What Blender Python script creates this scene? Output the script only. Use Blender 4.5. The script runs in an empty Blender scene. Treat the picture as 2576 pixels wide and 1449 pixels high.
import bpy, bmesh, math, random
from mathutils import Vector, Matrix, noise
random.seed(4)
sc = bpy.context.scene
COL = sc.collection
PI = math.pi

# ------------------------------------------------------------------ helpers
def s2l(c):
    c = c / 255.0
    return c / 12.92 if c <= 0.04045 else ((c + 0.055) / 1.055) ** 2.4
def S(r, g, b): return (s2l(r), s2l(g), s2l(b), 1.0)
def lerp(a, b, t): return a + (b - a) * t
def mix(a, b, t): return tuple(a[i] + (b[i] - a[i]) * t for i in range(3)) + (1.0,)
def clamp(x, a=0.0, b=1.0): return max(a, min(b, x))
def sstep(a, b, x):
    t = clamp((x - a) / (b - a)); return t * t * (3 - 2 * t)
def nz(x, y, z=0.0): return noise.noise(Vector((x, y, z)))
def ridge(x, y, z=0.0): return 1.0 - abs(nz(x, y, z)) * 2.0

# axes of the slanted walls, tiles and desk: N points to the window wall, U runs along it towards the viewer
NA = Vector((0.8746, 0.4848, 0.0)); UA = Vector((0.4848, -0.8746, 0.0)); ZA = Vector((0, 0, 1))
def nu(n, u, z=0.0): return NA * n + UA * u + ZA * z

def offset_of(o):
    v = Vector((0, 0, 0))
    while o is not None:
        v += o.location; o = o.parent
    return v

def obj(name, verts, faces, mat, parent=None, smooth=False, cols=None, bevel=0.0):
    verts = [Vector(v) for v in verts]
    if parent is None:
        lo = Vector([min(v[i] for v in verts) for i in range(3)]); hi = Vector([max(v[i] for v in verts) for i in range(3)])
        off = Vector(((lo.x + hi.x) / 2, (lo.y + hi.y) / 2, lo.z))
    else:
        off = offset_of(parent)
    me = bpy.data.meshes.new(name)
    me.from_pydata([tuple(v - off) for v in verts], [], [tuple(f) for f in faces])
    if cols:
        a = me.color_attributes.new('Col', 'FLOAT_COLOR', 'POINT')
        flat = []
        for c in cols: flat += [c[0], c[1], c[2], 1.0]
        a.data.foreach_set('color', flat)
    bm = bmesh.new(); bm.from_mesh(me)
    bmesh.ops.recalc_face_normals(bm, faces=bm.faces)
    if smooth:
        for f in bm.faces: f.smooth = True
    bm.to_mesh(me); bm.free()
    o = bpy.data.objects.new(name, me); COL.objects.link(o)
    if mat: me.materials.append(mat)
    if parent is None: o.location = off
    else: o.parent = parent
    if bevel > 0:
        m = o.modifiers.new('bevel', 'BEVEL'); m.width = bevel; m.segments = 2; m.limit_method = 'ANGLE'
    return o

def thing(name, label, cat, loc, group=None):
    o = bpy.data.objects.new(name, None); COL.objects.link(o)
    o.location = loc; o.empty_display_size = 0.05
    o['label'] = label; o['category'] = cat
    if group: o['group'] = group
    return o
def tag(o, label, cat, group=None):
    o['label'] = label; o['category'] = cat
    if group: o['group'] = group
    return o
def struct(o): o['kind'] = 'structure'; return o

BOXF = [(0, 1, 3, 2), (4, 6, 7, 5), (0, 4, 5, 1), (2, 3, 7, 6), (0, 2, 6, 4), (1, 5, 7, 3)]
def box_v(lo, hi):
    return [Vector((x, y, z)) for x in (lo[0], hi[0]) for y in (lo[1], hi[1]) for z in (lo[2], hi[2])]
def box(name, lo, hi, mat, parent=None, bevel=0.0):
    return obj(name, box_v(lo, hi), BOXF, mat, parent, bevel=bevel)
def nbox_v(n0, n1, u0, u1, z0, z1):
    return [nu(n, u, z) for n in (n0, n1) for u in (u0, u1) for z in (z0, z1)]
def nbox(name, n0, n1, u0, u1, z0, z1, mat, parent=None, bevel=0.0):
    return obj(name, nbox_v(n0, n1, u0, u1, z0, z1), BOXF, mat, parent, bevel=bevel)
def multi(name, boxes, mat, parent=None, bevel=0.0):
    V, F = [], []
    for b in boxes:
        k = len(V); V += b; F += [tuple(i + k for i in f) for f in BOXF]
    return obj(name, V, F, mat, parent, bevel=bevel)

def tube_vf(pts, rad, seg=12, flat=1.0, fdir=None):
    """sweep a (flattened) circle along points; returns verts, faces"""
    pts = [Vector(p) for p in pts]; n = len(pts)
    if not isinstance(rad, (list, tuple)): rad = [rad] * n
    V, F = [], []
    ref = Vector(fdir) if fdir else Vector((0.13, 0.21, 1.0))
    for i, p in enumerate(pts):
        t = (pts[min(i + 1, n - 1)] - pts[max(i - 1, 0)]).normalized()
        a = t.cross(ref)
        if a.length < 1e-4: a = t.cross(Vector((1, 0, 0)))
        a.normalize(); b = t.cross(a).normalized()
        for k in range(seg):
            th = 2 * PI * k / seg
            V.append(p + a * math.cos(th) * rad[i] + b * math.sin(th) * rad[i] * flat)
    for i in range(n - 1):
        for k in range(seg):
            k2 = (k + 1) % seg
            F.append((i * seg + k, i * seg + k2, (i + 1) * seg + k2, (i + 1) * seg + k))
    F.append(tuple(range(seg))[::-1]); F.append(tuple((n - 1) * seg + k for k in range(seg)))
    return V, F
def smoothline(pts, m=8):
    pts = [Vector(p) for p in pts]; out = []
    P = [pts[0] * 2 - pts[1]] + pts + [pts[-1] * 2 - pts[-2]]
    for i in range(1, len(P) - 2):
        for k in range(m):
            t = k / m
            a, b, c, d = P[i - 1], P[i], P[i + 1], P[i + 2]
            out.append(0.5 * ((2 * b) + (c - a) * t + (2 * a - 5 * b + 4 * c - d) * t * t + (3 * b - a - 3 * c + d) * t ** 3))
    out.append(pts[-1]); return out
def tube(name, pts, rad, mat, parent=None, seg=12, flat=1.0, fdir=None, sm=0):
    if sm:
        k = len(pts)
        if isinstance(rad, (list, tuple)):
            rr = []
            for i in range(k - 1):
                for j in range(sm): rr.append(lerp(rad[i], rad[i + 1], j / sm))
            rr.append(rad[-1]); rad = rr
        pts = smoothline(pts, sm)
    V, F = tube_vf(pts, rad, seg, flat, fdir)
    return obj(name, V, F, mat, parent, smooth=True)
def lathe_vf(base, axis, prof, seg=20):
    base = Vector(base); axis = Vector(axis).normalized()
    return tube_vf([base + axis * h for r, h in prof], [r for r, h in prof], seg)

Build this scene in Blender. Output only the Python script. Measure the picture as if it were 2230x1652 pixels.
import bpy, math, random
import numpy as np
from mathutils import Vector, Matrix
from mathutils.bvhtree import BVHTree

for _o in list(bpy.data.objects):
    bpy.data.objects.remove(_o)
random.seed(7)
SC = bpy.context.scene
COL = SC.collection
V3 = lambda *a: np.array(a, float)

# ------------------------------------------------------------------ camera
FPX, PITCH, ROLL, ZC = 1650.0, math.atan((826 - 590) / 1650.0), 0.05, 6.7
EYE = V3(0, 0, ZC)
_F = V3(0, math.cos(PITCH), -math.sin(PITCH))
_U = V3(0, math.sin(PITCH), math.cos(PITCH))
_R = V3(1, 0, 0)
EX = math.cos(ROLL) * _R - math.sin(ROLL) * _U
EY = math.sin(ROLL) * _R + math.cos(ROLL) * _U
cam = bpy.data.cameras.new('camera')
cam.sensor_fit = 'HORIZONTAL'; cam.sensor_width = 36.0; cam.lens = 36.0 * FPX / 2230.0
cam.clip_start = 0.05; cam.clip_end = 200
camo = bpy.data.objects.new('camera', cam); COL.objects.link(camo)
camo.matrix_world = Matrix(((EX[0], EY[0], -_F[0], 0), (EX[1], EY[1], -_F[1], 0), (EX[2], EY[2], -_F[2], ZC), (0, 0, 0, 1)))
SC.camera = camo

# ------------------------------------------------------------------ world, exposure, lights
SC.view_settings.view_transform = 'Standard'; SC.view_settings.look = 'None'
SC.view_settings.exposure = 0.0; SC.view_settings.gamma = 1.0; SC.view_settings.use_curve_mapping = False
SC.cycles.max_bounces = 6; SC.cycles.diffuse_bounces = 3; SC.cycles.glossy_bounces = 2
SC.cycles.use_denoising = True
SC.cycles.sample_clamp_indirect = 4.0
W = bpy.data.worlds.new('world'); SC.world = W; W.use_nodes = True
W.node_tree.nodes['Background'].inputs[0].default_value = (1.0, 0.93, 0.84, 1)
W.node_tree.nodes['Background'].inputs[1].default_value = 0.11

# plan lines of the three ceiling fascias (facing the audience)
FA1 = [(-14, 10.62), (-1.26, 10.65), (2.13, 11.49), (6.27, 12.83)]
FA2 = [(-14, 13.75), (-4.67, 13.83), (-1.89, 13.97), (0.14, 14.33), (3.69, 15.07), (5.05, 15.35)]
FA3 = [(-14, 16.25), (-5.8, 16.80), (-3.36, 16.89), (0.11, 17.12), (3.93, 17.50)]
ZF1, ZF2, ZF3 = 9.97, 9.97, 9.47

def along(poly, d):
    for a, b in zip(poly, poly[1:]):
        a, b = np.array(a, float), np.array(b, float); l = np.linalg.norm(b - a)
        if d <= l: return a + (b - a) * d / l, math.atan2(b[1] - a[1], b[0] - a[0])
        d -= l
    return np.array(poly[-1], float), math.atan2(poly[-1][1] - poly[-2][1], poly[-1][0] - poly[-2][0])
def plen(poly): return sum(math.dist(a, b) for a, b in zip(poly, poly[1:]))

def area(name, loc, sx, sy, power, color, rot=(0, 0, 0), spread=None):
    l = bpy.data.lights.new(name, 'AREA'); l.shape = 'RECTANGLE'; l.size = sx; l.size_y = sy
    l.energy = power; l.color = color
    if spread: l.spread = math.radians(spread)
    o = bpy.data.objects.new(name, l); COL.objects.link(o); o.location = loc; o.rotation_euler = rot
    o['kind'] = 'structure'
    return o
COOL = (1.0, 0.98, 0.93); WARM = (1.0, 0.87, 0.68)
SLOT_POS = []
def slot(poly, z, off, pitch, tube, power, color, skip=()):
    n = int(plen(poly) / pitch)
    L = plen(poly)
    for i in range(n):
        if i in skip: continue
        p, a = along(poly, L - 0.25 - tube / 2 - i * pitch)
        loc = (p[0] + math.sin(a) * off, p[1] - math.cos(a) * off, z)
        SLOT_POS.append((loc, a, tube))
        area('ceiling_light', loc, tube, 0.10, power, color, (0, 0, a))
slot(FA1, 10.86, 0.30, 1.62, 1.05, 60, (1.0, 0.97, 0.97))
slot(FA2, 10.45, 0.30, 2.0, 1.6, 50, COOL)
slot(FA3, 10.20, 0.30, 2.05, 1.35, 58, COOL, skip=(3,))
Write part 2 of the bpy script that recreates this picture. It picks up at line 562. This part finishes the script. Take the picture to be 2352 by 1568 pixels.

+ + + + +

▸ **DIRECTIVE**: The lines to be given again exactly are those from the one containing "Build this scene" up to and including the one containing "from mathutils.bvhtree import BVHTree".

▸ **OUTPUT**:
Build this scene in Blender. Output only the Python script. Measure the picture as if it were 2230x1652 pixels.
import bpy, math, random
import numpy as np
from mathutils import Vector, Matrix
from mathutils.bvhtree import BVHTree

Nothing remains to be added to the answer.